Jury in Alex Murdaugh's double-murder trial deliberates after harrowing closing arguments

Walterboro, South Carolina - After hearing testimony in disbarred attorney Alex Murdaugh's double-murder trial for 26 days, the jury has been sent to deliberate after the defense and prosecution offered two different narratives in closing arguments.

Alex Murdaugh testified during his double-murder trial, and admitted to lying to investigators.
Alex Murdaugh testified during his double-murder trial, and admitted to lying to investigators.  © IMAGO / USA TODAY Network

28 days into the trial of Murdaugh, a once-prominent lawyer in South Carolina who was accused of murdering his wife Maggie Murdaugh and son Paul Murdaugh in June 2021, the defense and prosecution made their last efforts to swing the jury in their favor.

During the lengthy and often graphic trial that kicked off on January 25, jurors and those who packed the courthouse heard compelling testimony from a wide variety of witnesses such as law enforcement agents, close friends, family members, and even Murdaugh himself.

During closing arguments, which kicked off on Wednesday and concluded on Thursday, defense attorney Jim Griffin argued that South Carolina Law Enforcement Division (SLED) "failed miserably in investigating this case."

The defense further argued that law enforcement's knowledge of Murdaugh's opioid addiction addiction made him "an easy target," even going so far as to say SLED "started fabricating evidence against Alex."

The defense relied heavily on the argument that Murdaugh initially lied to investigators about being at the dog kennels – the scene of the crime – on the night of the murders because he was an addict and "that's what addicts do."

Murdaugh's voice was heard on a Snapchat video at the dog kennels that was recorded on Paul's phone moments before the murders occurred, and numerous close friends of the family testified that they were certain the voice was that of the disgraced attorney.

However, the defense concluded that just because he was a liar didn't mean he murdered his wife and son.

But the prosecution offered up a different version of events and painted quite the picture that surely tugged at many jurors' heartstrings.

Prosecution offers eye-opening closing arguments in Alex Murdaugh's murder trial

Prosecutor Creighton Waters painted a heart-wrenching picture for the jury during closing arguments.
Prosecutor Creighton Waters painted a heart-wrenching picture for the jury during closing arguments.  © IMAGO / ZUMA Wire

During the prosecution's closing arguments on Wednesday that followed the jury's trip to the Moselle property where the murders occurred, prosecutor Creighton Waters said, "This defendant has fooled everyone," including Maggie and Paul, "and they paid for it with their lives.
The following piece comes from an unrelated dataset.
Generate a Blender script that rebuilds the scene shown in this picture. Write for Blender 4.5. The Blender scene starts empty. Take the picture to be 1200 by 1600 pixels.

Don't let him fool you, too."

Though some of the evidence throughout the trial seemed tedious and hard to follow, the state did their best to bring all the elements together to paint a harrowing picture.

Waters reiterated that neither Maggie nor Paul had defensive wounds, and suggested that Paul didn't see the person who shot him as threat before pointing towards Murdaugh and saying, "because it was him. Same with Maggie, because Maggie sees what happens when she comes running over there, running to her baby."

"There is only one person who had the motive, had the means, who had the opportunity to commit these crimes, and also whose guilty conduct after these crimes betrays him," Waters said. "The defendant is the one person who was living a lie. The defendant is the person on which a storm was descending."

The pressures he referred to included Murdaugh's numerous financial and legal woes, like being questioned about stolen money from his grandfather's law firm and trying to hide money prior to a hearing about a boating accident his son Paul was involved in.

"Those pressures mount," Waters stated, "and [then] someone becomes a family annihilator."

The jury was sent to deliberate on Thursday afternoon after receiving instructions from Judge Clifton Newman.

If convicted, Murdaugh faces life in prison.